Synagogues that were destroyed by the Nazis are being rebuilt by German architecture students — on the Internet.
The recreation of up to 15 synagogues is the brainchild of Marc Grellert, a lecturer at Darmstadt Technical University, who launched the project after an arson attack on one of Germany’s remaining synagogues in Lubeck in 1994.
“I wanted to do something to remind people that Jews were very much a part of German society before the Nazis,” he said.
A pilot project has led to the “virtual construction” of three synagogues in Frankfurt using computer-aided design.

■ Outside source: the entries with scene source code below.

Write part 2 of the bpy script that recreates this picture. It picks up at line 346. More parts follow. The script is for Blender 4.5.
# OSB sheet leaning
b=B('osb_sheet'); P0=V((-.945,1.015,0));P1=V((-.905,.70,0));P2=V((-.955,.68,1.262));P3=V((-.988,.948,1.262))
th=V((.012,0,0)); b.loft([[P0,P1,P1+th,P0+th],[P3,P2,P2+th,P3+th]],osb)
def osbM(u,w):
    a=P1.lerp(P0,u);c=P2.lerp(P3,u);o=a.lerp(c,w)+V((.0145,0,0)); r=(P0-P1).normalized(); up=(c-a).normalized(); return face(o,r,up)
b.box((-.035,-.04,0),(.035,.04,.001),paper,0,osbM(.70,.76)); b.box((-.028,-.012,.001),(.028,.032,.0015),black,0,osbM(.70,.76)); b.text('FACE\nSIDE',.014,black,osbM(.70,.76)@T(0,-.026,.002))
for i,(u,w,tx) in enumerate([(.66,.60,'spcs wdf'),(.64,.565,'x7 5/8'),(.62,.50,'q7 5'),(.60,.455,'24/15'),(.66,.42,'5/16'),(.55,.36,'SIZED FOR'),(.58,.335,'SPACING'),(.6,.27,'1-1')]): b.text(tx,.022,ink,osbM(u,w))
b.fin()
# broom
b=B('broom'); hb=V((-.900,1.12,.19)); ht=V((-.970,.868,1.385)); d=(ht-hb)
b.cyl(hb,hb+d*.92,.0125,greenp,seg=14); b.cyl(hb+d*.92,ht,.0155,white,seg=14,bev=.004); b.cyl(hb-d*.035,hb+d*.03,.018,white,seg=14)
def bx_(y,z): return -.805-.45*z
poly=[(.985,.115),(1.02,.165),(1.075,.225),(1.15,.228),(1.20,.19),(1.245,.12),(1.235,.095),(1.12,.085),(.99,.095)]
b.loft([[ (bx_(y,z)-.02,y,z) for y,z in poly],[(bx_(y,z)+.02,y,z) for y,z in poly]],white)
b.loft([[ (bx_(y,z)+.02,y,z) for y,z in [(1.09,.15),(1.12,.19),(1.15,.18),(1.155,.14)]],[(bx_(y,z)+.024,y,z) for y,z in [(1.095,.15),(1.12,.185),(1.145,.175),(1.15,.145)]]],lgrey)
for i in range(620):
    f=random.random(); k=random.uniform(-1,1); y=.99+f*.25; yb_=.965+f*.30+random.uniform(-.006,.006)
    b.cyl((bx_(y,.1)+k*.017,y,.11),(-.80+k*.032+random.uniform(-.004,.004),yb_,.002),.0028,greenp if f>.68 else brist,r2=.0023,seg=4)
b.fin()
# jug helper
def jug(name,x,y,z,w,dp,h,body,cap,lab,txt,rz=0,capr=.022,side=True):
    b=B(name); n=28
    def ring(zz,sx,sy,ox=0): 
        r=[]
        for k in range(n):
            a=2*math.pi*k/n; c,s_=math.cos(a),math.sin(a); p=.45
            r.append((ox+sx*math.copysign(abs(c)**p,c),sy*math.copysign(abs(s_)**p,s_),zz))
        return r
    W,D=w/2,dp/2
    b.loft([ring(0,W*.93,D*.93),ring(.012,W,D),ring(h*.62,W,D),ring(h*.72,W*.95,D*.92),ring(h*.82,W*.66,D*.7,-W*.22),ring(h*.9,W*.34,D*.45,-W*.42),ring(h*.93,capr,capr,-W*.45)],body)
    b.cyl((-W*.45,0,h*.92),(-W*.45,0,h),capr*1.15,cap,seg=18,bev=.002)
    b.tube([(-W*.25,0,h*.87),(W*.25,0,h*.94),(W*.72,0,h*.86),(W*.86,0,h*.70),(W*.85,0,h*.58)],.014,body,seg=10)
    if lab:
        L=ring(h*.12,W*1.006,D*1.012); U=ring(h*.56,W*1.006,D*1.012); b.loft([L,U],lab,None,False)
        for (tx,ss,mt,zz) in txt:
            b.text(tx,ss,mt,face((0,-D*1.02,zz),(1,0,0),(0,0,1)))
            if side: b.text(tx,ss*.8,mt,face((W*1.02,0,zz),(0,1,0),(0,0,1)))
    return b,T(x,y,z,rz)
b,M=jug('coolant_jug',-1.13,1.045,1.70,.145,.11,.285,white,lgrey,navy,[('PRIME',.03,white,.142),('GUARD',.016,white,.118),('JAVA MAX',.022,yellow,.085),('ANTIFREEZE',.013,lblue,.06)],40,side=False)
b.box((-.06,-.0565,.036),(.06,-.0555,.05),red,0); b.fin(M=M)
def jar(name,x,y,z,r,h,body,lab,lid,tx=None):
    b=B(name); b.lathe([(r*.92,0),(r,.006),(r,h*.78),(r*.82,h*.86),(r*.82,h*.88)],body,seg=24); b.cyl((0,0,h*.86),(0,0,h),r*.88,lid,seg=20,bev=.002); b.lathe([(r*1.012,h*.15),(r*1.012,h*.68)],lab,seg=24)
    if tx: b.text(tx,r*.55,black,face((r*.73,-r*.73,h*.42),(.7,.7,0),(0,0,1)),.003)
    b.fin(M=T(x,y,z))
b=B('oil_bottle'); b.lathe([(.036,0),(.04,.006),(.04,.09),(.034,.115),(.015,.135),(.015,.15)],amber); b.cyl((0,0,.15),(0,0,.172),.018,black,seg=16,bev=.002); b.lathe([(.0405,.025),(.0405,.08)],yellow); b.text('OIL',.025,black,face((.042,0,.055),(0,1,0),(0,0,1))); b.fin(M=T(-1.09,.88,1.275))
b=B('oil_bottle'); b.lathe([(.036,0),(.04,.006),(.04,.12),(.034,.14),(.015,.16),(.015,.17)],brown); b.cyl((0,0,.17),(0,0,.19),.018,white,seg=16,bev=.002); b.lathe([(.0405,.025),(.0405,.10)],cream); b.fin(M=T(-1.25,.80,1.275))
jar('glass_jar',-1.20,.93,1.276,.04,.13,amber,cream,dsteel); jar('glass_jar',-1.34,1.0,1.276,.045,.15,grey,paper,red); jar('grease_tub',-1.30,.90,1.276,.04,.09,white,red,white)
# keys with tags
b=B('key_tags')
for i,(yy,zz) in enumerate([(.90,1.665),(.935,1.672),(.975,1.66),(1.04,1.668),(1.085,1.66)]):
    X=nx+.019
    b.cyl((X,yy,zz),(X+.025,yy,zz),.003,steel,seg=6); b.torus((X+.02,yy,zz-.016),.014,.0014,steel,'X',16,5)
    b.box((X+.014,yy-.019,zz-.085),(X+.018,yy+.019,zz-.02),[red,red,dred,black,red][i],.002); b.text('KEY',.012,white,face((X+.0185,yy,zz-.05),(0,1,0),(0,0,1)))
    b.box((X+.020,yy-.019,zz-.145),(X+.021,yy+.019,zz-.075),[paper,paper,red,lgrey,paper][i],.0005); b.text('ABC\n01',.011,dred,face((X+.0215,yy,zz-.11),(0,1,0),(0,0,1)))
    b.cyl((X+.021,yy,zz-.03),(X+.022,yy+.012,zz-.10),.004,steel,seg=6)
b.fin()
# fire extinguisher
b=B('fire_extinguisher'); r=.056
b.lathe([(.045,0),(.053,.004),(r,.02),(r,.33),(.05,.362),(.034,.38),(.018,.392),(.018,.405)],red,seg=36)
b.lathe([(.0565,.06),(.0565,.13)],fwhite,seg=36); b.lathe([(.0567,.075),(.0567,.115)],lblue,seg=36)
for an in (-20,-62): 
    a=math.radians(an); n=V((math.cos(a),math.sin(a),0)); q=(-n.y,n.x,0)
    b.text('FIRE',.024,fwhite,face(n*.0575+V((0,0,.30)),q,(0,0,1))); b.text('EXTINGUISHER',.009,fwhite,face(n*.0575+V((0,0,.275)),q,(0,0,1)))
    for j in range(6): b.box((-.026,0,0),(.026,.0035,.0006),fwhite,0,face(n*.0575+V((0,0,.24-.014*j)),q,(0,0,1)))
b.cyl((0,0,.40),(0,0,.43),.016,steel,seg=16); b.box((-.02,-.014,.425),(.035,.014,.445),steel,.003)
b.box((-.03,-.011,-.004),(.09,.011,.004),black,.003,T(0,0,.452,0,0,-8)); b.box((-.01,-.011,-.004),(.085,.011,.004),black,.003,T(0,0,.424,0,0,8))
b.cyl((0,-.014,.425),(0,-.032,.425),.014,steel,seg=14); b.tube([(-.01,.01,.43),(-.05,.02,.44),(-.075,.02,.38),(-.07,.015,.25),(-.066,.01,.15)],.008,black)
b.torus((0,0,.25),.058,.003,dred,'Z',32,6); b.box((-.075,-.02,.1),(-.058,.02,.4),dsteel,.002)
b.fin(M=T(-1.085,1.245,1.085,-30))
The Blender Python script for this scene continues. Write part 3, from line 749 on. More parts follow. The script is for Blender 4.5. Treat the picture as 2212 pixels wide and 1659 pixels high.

The virtual synagogues are highly detailed, three-dimensional renderings put together from blueprints, photos and descriptions by people who worshiped at them.
The German Education Ministry has provided a grant of more than $50,000 for these three “synagogues” to be recreated by students as part of their course work in the upcoming academic year.
The city of Nuremberg has agreed to pay for one of its old synagogues to be revived on computer, while Dortmund and other German cities are considering following suit.
Grellert hopes that enough money will be pledged to finance the 15 “virtual synagogues.”
He said he does not want Jewish groups to contribute. Non-Jewish Germans should pay for the “virtual reconstruction” of synagogues destroyed by the Nazis, he said.
“Hopefully the project will remind people that synagogues were once part of the skyline in nearly every major German city,” he said.
Synagogues slated for “reconstruction” have been chosen for their distinctive architectural styles — for example, a Moorish shul in Cologne, a Bauhaus synagogue in Plauen and the Germanic, neo-Romanesque style of a synagogue in Hanover.